Before we started actually visiting colleges, Sasha and I pretty much had reached the same conclusion, which is why we were doing a whirlwind tour of LA/Oxy, Seattle-Tacoma/UPS, and Twin Cities/Mac.
For Sasha’s college search, we did not focus on religious liberal arts colleges (Holy Cross, Trinity in San Antonio, Stern College, etc.), though there is nothing wrong with those if they are what you want. We also did not focus on what I would describe as “special focus” liberal arts colleges (U.S. Naval Academy, Rhode Island School of Design, New England Conservatory, Morehouse, etc.), though there is nothing wrong with those, either, if one of them is what you want. (One of Sasha’s good friends will probably end up at the Naval Academy.) We also decided not to visit single-sex colleges, though I’ve heard that there are lots of benefits to attending an all-women’s college, especially if you are a woman!
You can see how the list started to shrink quickly with those restrictions.
We also focused initially on very large cities: Chicago, LA, San Francisco, Seattle, Portland, Atlanta, etc. That meant that, initially, we weren’t looking at places like Colorado Springs, Appleton, Kalamazoo, Saratoga Springs, Hartford or Worcester.
So the list got even smaller.
We also tried to identify well rounded colleges with strong performing arts offerings, sports teams, etc. This was an admittedly vague criterion that, for Sasha, eliminated a few colleges with great reputations (notably Reed, St. Johns in Maryland and St. Johns in New Mexico). Again, there is nothing wrong with going to a super intellectual college that has few if any Division III teams, if that’s what you want!

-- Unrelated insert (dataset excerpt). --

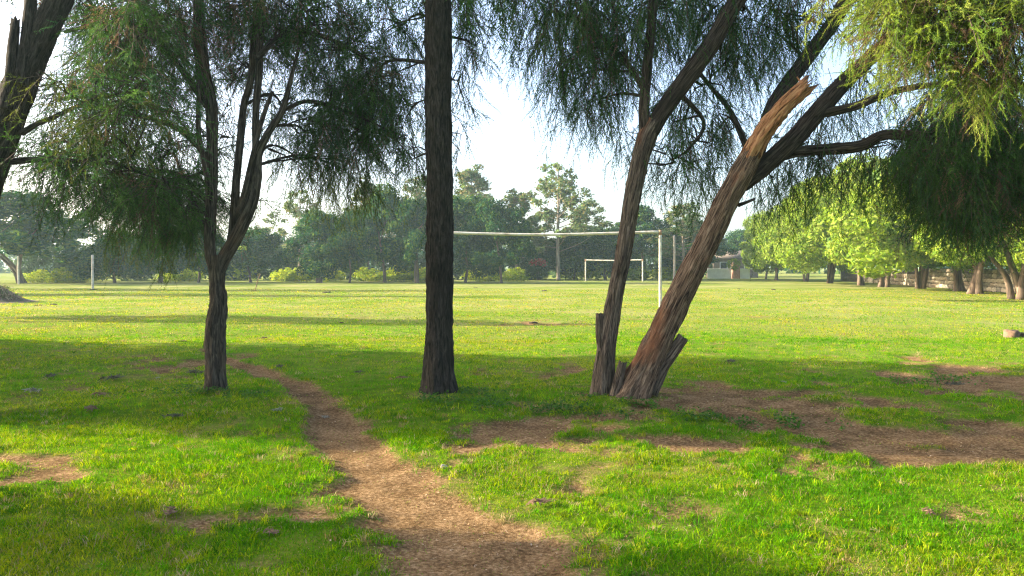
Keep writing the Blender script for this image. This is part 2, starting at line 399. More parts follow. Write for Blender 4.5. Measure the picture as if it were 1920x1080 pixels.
tufts(6500, 3.5, 8.5, 1.1, 16, .03, .075, .0048, True, .022)
tufts(6500, 8.0, 18, 1.2, 10, .03, .065, .005, False, .035, .0006)
tufts(3000, 17, 40, 1.2, 8, .03, .06, .007, False, .08, .0007)
grass = add('grass', G.build('grass'), M_GRASS, kind='stuff'); grass['label'] = 'short green grass growing over the field'; grass['category'] = 'grass'

# dry leaves, chips and twigs lying on the bare soil
LT = Acc(); n = 34000
x, y = scatter(n, 3.6, 13, 1.2); d = dirt(x, y)
keep = (rng.random(n) < np.clip(d * 0.9 - 0.1, 0.06, 1) * (0.25 + 0.9 * fbm(x * 2, y * 2, 8, 3))); x, y = x[keep], y[keep]; n = len(x)
c0 = np.stack([x, y, gz(x, y) + 0.006 + 0.01 * rng.random(n)], -1)
a1 = rng.uniform(0, 6.28, n); tw = rng.random(n) < 0.5
ln = np.where(tw, rng.uniform(0.02, 0.07, n), rng.uniform(0.008, 0.022, n)); wd = np.where(tw, 0.0018, ln * rng.uniform(0.35, 0.7, n))
e1 = np.stack([np.cos(a1), np.sin(a1), rng.normal(0, .25, n)], -1) * ln[:, None] / 2; e2 = np.stack([-np.sin(a1), np.cos(a1), rng.normal(0, .4, n)], -1) * wd[:, None] / 2
V = np.stack([c0 - e1, c0 + e2, c0 + e1, c0 - e2], 1).reshape(-1, 3)
T = (np.arange(n)[:, None, None] * 4 + np.array([[0, 1, 2], [0, 2, 3]])[None]).reshape(-1, 3)
pal = np.array([(0.40, 0.29, 0.18), (0.24, 0.15, 0.085), (0.13, 0.08, 0.05), (0.48, 0.38, 0.26), (0.33, 0.2, 0.11)])
LT.put(V, T, np.repeat(pal[rng.integers(0, 5, n)] * rng.uniform(.7, 1.1, (n, 1)), 4, 0))
lit = add('leaf_litter', LT.build('leaf_litter'), M_DRY, kind='stuff'); lit['label'] = 'dry leaf litter and twigs scattered on the bare soil'; lit['category'] = 'litter'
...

I then did an analysis that some people might think is insane, but Sasha was interested in the results. I created a Mapquest map for each of about forty colleges, including most of the colleges Sasha and Sasha’s friends were considering and pretty much every college Sasha had ever seen in person. After making sure that each map was generated using the same scale, I clicked the button on Mapquest that puts an orange dot on the map for every restaurant in the area shown. Not shockingly, the Ann Arbor, Michigan and Cambridge, Massachusetts maps had plenty of orange dots. But there were some surprises. The infamously “Podunk” town of Oberlin, Ohio had a large number of orange dots very close to the college, though there were almost no orange dots more than two or three blocks away from campus. On the other hand, Lewis & Clark, located in one of the most celebrated cities in America, had almost no orange dots anywhere near campus. Mac and Lawrence did extremely well on my orange dot test. UPS did well too, although the orange dots revealed that UPS’s campus is several blocks from the commercial areas. Oxy’s results confused me, and after seeing the place up close, I understand why. There are a lot if places to go that are a very short drive or very long walk from campus, and they aren’t situated right next to one another.

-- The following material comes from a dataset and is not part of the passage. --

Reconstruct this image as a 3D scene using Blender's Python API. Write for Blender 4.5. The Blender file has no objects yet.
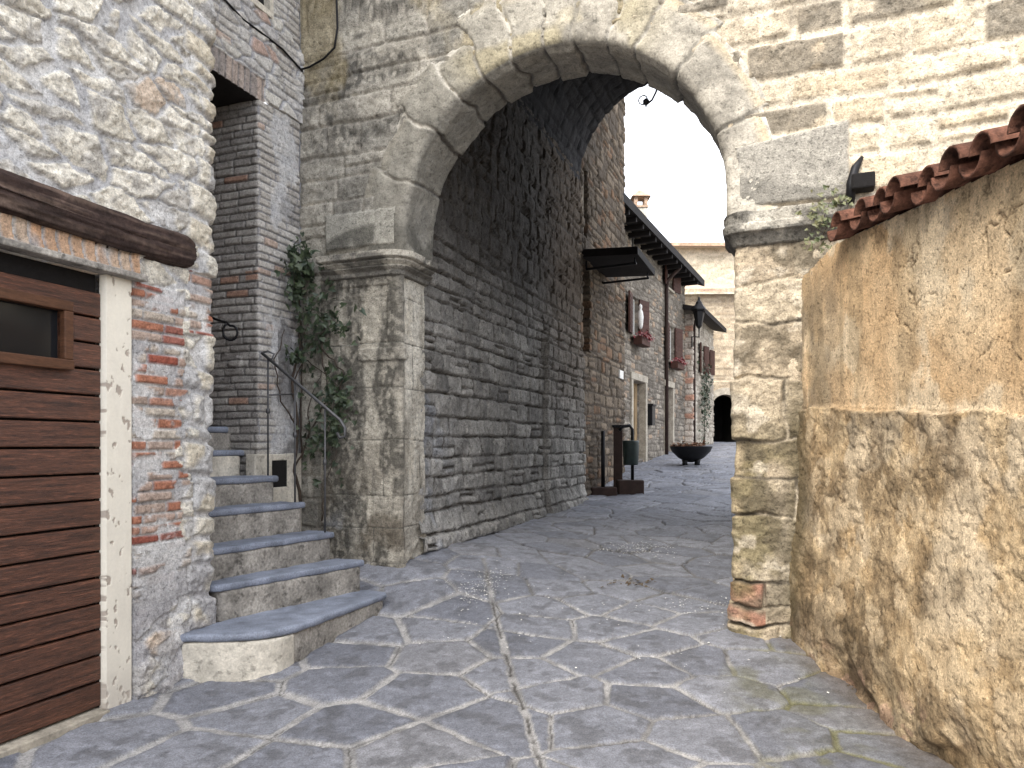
import bpy, math, random
import numpy as np
random.seed(11)
rng = np.random.default_rng(11)
scene = bpy.context.scene
COLL = scene.collection
F, CX, HV, EYE = 740.0, 512.0, 445.0, 1.5          # focal length in pixels, image centre, horizon row, eye height
def PX(u, v, y):
    return np.array([(u - CX) / F * y, y, EYE + (HV - v) / F * y])
def onp(u, v, p0, n, off=0.0):
    """point where the sight line through (u,v) meets the vertical plane through p0 with normal n, moved off along n"""
    r = np.array([(u - CX) / F, 1.0])
    s = (p0[0] * n[0] + p0[1] * n[1]) / (r[0] * n[0] + r[1] * n[1])
    p = PX(u, v, s)
    return p + np.array([n[0], n[1], 0]) * off

# ------------------------------------------------------------------ noise
def h2(ix, iy, s):
    n = (ix.astype(np.int64) * 374761393 + iy.astype(np.int64) * 668265263 + int(s) * 1442695041) & 0x7fffffff
    n = ((n ^ (n >> 13)) * 1274126177) & 0x7fffffff
    n = ((n ^ (n >> 15)) * 2246822519) & 0x7fffffff
    return ((n ^ (n >> 16)) & 0xffffff) / float(0xffffff)
def vn(x, y, s=0):
    ix = np.floor(x); iy = np.floor(y); fx = x - ix; fy = y - iy
    fx = fx * fx * (3 - 2 * fx); fy = fy * fy * (3 - 2 * fy)
    a = h2(ix, iy, s); b = h2(ix + 1, iy, s); c = h2(ix, iy + 1, s); d = h2(ix + 1, iy + 1, s)
    return (a * (1 - fx) + b * fx) * (1 - fy) + (c * (1 - fx) + d * fx) * fy
def fbm(x, y, s=0, o=4):
    r = np.zeros(np.broadcast(x, y).shape); w = 1.0; t = 0
    for i in range(o):
        c_, s_ = math.cos(.6 + 1.1 * i), math.sin(.6 + 1.1 * i); k = 2 ** i
        r += w * vn((x * c_ - y * s_) * k + 17.3 * i, (x * s_ + y * c_) * k - 9.1 * i, s + i * 31); t += w; w *= .5
    return r / t
def sst(a, b, x):
    t = np.clip((x - a) / (b - a), 0, 1); return t * t * (3 - 2 * t)
def mix(a, b, t):
    return a + (b - a) * t
def cmix(a, b, t):
    a = np.asarray(a, float); b = np.asarray(b, float)
    return a + (b - a) * t[..., None]
def C(*v): return np.array(v, float)

# ------------------------------------------------------------------ masonry layouts
def coursed(A, Z, z0, z1, rows, wid, seed, warp=.02, wf=3.0, rnd=.03, split=0.0):
    """courses of stones: edge distance d and four random numbers per stone"""
    r_ = np.random.default_rng(seed)
    Aw = A + warp * 2 * (fbm(A * wf, Z * wf, seed, 3) - .5)
    Zw = Z + warp * 2 * (fbm(A * wf * .7, Z * wf, seed + 5, 3) - .5)
    zc = [z0 - .5]
    while zc[-1] < z1 + .5: zc.append(zc[-1] + r_.uniform(*rows))
    zc = np.array(zc)
    a0, a1 = A.min() - 1, A.max() + 1
    ri = np.clip(np.searchsorted(zc, Zw) - 1, 0, len(zc) - 2)
    D = np.zeros(A.shape); S = np.zeros(A.shape)
    LA = np.zeros(A.shape); LZ = np.zeros(A.shape)
    for r in range(len(zc) - 1):
        b = [a0 - r_.uniform(0, wid[1])]
        while b[-1] < a1: b.append(b[-1] + r_.uniform(*wid))
        b = np.array(b)
        m = ri == r
        if not m.any(): continue
        aw = Aw[m]; zw = Zw[m]
        c = np.clip(np.searchsorted(b, aw) - 1, 0, len(b) - 2)
        lo = np.full(aw.shape, zc[r]); hi = np.full(aw.shape, zc[r + 1])
        sid = c * 2.0
        if split > 0:
            sp = r_.random(len(b)) < split; fr = r_.uniform(.35, .65, len(b))
            zm = zc[r] + fr[c] * (zc[r + 1] - zc[r])
            up = zw > zm
            lo = np.where(sp[c] & up, zm, lo); hi = np.where(sp[c] & ~up, zm, hi)
            sid = sid + (sp[c] & up)
        da = np.minimum(aw - b[c], b[c + 1] - aw); dz = np.minimum(zw - lo, hi - zw)
        q = np.hypot(np.maximum(rnd - da, 0), np.maximum(rnd - dz, 0))
        D[m] = np.where((da >= rnd) & (dz >= rnd), np.minimum(da, dz), rnd - q)
        S[m] = sid
        LA[m] = (aw - (b[c] + b[c + 1]) / 2) / (b[c + 1] - b[c]); LZ[m] = (zw - (lo + hi) / 2) / (hi - lo)
    R = [h2(S, ri.astype(float), seed + 100 + i) for i in range(4)]
    return D, R, LA, LZ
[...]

The result of all of this was that, before our trip, we had only three obvious candidates: Oxy, Mac and UPS (which of course wasn’t actually in Seattle, but we had read some good things about Tacoma, and we were pretty sure it would feel like a walkable city). After eliminating religious colleges, special purpose colleges, single sex colleges, colleges that weren’t reputed to be “well rounded,” and colleges that weren’t in walkable neighborhoods even though they are technically located in cities, there didn’t seem to be that many urban liberal arts colleges left. And there were even fewer left when we eliminated all remaining options on the East Coast (none of which was in a major city like Boston, New York, Philadelphia, Baltimore or D.C. in any event).

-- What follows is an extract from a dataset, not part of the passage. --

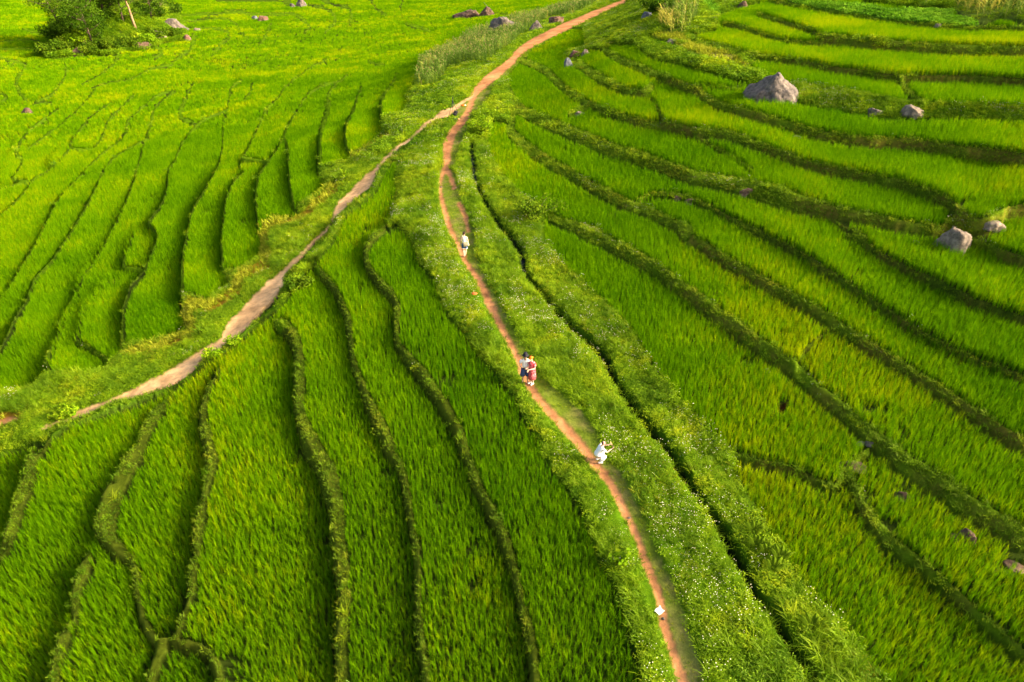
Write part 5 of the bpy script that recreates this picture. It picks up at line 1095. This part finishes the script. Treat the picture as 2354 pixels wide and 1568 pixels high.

Since a list consisting only of Oxy, Mac and UPS was obviously too small, we added Beloit and Lawrence, mostly on the strength of their YouTube videos, descriptions in Colleges that Change Lives, and posts on College Confidential and another similar review site.
Over time, Sasha and I came to see things a little differently. For example, we concluded–crazy though it might seem–that downtown Appleton and even downtown Beloit offered more accessible urban experiences than Eagle Rock in Los Angeles. You can’t easily walk to a cheese store, record store, coffee shop or bookstore in Eagle Rock, but you can in Beloit.
Of course, a pretty good rejoinder would be that, if you live n Beloit instead of Eagle Rock, you can’t go to a Clippers game, or see an experimental play on Sunset Boulevard, or check out pop-up art galleries all over town, or eat at some of the best restaurants in the world, or hear people speaking dozens of foreign languages in the supermarket, etc. So what if you need to get in a car?!?!
That response makes a lot of sense, unless you hate driving or won’t have a car.